As I taught this to my children (ages 17, 14, and 11) I made sure I used examples so they could understand that this is something we all do yet we all have the power to stop it. If a man sees a women in a tiny tank top with large breasts (yes the kids giggle when I said breasts—we have some work to do!) he can choose to look at her breasts and have sexual thoughts. He can blame her for his thoughts because she chose to wear such a skimpy top. Or he can choose to see her as Divine. He can look at her face instead and wonder, “Is she happy today? What are her struggles? Is she worried about paying her bills? Does she know God is her Father? Has her heart been broken? Is she safe?”

Likewise,  a woman can look at another woman in the Wal Mart line in front of her who is overweight and make judgments about how large her butt is or how ridiculous she looks in those tight pants. Doesn’t she know everyone can see her cellulite? Why doesn’t she just go to the gym? Or she could choose to humanize this woman and proclaim to her brain that her value is just as valuable as her own.

There are infinite ways we objectify others and ourselves but I wanted to keep it simple for my kids. I told my children that I am trying to work on ridding my mind of objectification as well. I want to look at each person (including myself) and see value, to see sorrow, to see happiness, to see anguish, and worry and joy. Society will teach them otherwise. It will teach men that they are not responsible for their thoughts because they are wired this way. To that I say, horse manure. I teach my son that he has the power to control his thoughts, to see a woman as a daughter of God, literal offspring of Deity.  He is not an animal—he has self-awareness and that’s what sets him apart from the animals. I love this Father’s take on teaching objectification to his son. Brilliant.

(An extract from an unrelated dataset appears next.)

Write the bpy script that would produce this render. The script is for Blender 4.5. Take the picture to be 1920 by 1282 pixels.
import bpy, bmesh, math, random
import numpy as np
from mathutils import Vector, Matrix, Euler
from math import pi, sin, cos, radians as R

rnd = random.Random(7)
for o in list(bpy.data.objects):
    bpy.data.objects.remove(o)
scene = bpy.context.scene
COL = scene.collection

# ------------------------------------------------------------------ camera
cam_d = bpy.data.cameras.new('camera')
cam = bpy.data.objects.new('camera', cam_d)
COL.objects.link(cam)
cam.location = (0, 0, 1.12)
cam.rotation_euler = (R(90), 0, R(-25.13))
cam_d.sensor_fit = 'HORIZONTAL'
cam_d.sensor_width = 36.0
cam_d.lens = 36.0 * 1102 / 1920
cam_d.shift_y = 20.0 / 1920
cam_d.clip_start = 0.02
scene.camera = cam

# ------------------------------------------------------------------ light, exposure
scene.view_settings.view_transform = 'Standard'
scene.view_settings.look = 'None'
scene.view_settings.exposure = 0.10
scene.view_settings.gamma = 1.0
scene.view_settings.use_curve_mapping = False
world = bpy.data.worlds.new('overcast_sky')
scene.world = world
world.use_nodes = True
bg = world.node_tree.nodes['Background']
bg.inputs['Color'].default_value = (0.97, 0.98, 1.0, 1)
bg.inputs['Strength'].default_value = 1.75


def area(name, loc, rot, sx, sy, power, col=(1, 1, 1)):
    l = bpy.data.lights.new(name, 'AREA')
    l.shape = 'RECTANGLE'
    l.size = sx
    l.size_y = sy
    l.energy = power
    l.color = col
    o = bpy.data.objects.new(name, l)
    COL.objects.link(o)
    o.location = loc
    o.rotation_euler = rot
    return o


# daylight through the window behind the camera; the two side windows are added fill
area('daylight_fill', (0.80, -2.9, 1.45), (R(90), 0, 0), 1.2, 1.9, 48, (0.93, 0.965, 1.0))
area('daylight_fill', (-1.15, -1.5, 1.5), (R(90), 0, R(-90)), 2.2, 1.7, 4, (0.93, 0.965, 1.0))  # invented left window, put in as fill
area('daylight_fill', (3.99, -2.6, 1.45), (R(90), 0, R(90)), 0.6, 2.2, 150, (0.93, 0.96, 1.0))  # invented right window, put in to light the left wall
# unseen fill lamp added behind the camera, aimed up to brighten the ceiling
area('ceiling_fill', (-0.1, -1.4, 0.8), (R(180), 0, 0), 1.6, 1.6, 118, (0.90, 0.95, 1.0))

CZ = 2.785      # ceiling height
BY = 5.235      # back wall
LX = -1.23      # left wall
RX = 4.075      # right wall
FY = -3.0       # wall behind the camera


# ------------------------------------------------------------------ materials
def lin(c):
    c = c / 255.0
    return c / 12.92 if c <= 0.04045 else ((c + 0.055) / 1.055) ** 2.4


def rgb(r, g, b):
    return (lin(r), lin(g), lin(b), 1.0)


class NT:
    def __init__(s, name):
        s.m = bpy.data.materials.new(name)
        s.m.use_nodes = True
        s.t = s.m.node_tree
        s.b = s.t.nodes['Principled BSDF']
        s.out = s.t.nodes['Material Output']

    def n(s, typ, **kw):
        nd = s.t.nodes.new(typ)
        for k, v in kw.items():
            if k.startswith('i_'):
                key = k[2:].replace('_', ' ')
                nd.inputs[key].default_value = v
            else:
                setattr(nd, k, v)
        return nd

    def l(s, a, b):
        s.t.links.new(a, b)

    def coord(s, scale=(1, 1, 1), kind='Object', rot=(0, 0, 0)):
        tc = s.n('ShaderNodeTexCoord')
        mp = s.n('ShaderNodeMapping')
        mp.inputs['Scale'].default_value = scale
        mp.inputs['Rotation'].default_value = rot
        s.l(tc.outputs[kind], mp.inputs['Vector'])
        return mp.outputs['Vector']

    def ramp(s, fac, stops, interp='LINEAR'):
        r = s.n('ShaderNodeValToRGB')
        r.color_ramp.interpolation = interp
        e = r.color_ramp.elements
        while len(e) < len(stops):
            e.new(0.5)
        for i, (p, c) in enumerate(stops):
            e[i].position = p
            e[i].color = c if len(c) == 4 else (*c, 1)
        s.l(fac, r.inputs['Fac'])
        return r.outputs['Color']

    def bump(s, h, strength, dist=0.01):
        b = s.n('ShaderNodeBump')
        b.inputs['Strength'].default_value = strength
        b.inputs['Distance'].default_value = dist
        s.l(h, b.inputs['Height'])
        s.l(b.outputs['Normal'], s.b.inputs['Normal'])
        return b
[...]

The lesson was just a few minutes long, and my examples were a little humorous to them, but serious in intent. I hope to have talks like this again and again with my kids. In the weeks since I taught this to my kiddos they have even said things to me like “Mom don’t objectify!” in reply to comments I would make. Hooray for them! I’d love to hear your ideas on this subject as well. Life was sure a lot easier when I simply had to teach them to not throw their food on the floor and to say please and thank you. But I’m up to the challenge. I have to be.